South besteht aus einem Schlachtfeld, einer Mauer mit Stacheldraht drauf und zwei Wachtürmen. Der Fuchs in der Hauptrolle ist lediglich mit einer Sprühdose bewaffnet und kann die Mauer bemalen. Dort wo er seine Punkte macht, prasseln schließlich auf dem Schlachtfeld auch die Bomben nieder und zermalmen hoffentlich all die anrückenden Panzer und Truppen. Denn in South herrscht permanenter Krieg. Der Norden ist mit dem Süden im Krieg und der Osten mit dem Westen. Dieser Krieg ändert sich nicht nur nie, er hört auch nie auf.

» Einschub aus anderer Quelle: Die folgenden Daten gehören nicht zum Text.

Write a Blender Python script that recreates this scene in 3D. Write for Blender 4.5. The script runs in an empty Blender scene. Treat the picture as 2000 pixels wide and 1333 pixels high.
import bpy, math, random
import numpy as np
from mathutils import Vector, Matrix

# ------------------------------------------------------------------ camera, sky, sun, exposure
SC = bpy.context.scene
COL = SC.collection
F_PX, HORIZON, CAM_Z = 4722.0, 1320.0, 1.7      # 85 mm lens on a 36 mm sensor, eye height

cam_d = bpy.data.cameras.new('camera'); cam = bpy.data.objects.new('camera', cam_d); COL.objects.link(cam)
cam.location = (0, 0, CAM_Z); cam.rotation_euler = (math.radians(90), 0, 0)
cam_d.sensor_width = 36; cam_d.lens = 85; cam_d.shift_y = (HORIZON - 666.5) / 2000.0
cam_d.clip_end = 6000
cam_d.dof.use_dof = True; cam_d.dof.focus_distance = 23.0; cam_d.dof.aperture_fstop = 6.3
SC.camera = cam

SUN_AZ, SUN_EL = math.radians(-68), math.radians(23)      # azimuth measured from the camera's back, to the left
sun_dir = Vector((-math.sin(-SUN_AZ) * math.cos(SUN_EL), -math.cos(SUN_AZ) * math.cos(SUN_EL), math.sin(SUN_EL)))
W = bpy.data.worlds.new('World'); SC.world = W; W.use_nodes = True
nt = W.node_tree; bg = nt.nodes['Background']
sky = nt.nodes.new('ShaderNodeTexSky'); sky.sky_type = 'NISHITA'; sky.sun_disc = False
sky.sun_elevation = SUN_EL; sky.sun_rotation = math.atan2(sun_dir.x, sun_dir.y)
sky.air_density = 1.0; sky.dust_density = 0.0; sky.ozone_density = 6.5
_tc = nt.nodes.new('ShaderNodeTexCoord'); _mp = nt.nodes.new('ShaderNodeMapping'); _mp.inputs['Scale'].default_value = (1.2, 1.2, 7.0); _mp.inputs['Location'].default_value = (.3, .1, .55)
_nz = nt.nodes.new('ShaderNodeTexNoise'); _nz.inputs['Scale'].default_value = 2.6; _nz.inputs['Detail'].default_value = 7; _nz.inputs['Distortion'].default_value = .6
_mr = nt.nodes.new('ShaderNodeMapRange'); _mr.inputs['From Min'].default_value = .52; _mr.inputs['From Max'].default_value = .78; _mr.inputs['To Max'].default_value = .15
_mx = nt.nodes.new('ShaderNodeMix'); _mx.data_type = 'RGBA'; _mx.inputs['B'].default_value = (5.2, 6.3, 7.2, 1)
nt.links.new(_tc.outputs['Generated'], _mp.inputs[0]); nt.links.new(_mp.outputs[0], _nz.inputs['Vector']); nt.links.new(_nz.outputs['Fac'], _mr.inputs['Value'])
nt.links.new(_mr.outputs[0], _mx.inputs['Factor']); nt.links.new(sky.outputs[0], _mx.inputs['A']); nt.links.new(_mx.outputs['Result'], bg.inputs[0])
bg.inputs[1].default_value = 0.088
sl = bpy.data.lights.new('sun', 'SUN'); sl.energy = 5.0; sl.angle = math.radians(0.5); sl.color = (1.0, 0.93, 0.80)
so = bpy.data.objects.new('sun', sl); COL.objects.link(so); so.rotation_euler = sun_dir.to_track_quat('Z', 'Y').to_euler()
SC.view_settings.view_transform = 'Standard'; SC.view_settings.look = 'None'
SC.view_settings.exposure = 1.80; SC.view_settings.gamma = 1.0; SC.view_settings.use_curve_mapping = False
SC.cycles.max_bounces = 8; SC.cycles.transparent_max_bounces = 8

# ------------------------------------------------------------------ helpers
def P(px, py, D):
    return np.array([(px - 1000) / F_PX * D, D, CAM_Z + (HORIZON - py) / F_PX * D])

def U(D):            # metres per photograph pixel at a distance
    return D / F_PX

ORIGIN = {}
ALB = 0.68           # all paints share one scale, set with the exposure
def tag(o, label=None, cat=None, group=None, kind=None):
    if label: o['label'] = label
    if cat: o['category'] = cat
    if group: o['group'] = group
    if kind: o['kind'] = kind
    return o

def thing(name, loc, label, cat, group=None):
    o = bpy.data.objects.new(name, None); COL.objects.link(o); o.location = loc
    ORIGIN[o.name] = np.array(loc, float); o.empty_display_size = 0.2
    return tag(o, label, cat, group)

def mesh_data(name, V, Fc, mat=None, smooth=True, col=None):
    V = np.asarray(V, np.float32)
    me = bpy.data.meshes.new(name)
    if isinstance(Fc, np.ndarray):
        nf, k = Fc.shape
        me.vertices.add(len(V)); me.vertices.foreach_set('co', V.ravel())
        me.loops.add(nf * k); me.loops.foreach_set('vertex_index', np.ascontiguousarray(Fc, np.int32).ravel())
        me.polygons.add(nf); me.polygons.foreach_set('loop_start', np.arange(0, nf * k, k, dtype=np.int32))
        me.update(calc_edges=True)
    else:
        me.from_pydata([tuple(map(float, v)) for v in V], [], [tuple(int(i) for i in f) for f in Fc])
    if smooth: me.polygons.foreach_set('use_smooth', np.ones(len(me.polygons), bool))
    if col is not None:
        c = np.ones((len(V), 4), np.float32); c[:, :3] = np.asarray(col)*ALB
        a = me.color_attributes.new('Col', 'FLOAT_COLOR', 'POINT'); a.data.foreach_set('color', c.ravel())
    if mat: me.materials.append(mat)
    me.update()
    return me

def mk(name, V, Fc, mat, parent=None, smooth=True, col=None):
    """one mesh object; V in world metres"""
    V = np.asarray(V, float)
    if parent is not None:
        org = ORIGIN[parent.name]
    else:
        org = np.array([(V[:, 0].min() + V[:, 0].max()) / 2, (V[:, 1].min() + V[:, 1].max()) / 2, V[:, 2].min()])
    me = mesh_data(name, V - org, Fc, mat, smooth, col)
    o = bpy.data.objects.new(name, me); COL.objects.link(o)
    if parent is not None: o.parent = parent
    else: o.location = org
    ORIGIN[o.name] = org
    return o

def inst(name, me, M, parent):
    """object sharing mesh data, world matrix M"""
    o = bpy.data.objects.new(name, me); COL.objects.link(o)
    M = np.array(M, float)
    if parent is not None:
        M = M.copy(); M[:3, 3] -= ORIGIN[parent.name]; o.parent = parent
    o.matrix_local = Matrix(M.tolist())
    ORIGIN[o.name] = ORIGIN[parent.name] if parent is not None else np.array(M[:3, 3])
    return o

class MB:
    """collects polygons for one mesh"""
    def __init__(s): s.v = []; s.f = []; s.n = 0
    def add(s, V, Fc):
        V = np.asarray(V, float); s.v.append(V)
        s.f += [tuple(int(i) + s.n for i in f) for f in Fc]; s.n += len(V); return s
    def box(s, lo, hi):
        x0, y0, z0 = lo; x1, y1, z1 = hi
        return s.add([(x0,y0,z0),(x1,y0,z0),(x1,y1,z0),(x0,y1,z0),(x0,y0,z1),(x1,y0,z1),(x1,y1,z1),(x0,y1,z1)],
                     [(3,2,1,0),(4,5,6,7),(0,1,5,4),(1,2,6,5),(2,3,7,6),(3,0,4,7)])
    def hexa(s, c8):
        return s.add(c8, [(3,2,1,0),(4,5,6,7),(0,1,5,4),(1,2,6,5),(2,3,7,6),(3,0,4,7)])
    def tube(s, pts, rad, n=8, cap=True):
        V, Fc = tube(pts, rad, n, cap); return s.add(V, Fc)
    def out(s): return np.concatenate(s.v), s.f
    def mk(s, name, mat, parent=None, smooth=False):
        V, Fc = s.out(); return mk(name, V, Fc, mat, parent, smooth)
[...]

Was uns Verzinsky sagen will? Ich weiß es ehrlich gesagt nicht. Vielleicht ist South eine einzige Anspielung darauf, dass Krieg für uns inzwischen zu etwas Abstraktem und Unpersönlichem geworden ist. Kriegführende Nationen setzen heute Punkte auf strategischen Karten und beobachten dann, was passiert, wenn für den Radar unsichtbare Bomber die Ziele pulverisieren. Mit Terrorgruppen wie dem Islamischen Staat ist Krieg andererseits heute so persönlich wie lang nicht mehr – in Zeiten, in denen Irre aus religiösem Wahn anderen vor laufender Kamera den Kopf abschneiden, können wir wahrlich nicht von einem unpersönlichen Krieg sprechen.

Vielleicht soll uns South aber auch etwas ganz anderes sagen. Dass es nicht professionell ist, über Krieg zu schreiben, wenn man keine Ahnung davon hat, beispielsweise. Dass es sinnlos ist, sich zu überlegen, wie sich Menschen im Krieg wohl fühlen. Meine Magister-Arbeit schrieb ich seinerzeit über den Afghanistan-Krieg. Monatelang habe ich versucht, herauszufinden, wie es wohl so ist, im Krieg zwischen Taliban und US-Armee. Am Ende standen nüchterne Erkenntnisse, aber kein besseres Verständnis. Ich fühlte mich machtlos.